Akademik Veri Yönetim Sistemi
International Communications in Heat and Mass Transfer, cilt.176, 2026 (SCI-Expanded, Scopus)
Microchannel heat sinks with non-conventional geometries are promising for thermal management, but their strongly coupled and nonlinear thermo-hydraulic behavior makes predictive modeling difficult. This study presents a comparative assessment of machine-learning models for predicting the Nusselt number and Fanning friction factor in wavy convergent–divergent microchannels with embedded streamlined micropins. A numerical dataset comprising more than 700 samples was generated using three-dimensional conjugate heat transfer simulations over a range of Reynolds numbers and geometric parameters, including wave amplitude, waviness coefficient, and pin height. Five regression models—multilayer perceptron, support vector regression, random forest, gradient boosting regressor, and extreme gradient boosting—were developed and evaluated under a common training, validation, and testing framework. The results show target-dependent model performance.
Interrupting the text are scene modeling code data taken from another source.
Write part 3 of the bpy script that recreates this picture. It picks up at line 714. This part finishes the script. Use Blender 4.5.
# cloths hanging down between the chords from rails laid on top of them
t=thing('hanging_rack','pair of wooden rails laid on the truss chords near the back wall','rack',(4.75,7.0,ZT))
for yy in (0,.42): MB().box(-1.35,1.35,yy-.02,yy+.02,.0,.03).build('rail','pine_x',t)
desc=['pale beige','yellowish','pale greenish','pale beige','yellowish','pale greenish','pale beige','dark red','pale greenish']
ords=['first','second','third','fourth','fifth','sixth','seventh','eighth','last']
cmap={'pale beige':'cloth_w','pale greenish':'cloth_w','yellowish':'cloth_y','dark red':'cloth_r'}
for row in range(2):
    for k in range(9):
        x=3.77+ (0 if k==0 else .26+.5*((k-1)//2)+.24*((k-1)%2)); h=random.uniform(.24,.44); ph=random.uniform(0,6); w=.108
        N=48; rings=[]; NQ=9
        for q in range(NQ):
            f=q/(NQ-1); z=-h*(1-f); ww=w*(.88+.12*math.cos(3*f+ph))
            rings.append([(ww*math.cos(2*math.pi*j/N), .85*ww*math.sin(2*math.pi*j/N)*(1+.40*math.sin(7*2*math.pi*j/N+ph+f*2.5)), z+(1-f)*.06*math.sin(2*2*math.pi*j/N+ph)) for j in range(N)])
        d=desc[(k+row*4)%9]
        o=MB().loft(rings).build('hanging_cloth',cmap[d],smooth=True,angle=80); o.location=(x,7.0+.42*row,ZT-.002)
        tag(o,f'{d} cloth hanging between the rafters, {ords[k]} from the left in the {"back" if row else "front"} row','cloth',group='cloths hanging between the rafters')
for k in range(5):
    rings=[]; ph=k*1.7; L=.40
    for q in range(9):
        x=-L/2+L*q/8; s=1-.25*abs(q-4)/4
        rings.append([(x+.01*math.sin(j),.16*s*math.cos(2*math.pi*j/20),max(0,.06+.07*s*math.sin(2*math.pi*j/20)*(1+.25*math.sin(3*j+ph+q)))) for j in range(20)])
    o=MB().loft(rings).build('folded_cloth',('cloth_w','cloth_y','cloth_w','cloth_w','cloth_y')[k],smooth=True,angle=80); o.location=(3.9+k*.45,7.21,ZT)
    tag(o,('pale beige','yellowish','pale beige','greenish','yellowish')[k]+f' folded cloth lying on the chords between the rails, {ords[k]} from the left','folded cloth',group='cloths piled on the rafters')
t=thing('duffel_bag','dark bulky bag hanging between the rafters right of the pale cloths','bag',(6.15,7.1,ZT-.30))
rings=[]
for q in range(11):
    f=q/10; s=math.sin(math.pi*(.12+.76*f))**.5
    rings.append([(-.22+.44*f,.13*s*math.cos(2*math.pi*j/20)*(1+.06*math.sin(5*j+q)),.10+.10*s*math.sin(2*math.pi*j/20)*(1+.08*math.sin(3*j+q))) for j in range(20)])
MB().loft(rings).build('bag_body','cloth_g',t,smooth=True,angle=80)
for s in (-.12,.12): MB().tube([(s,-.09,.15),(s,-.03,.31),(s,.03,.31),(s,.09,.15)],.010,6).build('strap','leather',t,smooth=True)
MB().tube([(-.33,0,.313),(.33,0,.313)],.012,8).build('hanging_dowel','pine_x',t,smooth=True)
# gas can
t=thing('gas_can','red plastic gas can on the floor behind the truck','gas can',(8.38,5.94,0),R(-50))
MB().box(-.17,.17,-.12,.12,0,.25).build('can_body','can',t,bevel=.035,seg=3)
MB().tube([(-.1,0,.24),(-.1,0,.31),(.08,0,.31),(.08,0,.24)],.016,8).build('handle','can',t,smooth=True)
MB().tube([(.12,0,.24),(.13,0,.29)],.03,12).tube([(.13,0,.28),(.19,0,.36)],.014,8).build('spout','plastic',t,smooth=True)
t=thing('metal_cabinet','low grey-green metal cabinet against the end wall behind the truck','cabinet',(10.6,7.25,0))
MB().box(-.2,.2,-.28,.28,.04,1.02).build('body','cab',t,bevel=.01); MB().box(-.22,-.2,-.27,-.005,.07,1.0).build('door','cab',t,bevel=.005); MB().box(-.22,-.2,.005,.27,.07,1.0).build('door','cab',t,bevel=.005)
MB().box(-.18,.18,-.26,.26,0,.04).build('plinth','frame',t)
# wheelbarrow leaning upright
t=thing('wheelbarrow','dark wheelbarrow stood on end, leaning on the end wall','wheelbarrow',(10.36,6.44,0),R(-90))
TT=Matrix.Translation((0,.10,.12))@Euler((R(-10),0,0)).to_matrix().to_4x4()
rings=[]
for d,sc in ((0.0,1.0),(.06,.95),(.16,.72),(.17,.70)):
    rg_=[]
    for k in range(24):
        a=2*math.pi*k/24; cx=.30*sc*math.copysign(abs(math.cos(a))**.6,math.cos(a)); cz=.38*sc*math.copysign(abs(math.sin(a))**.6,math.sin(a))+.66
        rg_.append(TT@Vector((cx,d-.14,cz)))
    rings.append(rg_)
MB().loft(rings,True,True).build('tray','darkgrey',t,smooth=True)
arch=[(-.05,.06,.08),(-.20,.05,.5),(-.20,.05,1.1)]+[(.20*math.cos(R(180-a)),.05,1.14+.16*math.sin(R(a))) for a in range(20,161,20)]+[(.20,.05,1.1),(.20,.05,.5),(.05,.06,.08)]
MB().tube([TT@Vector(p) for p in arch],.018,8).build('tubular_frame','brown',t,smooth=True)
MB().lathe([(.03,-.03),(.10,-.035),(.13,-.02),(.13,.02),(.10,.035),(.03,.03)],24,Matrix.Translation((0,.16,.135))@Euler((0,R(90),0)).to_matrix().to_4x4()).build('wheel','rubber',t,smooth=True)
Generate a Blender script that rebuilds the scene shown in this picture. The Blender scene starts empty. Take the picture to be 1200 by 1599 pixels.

For Nusselt number prediction, support vector regression gave the best performance, with cross-validation and test R2 values of 0.9939 and 0.9970, respectively, and test MAPE below 1%. For friction factor prediction, extreme gradient boosting gave the best performance, with cross-validation and test R2 values of 0.9947 and 0.9972, respectively, and a test MAPE of 2.0844. SHAP analysis showed that the trained models captured physically consistent relationships between flow conditions, geometric parameters, and thermo-hydraulic responses. Compared with the empirical correlations, the data-driven models produced lower prediction errors, with most Nusselt number predictions remaining within the ±5% band and most friction factor predictions remaining within the ±10% band over the test cases. These results show that machine-learning models can be used as predictive tools for thermo-hydraulic analysis of non-conventional microchannel heat sinks.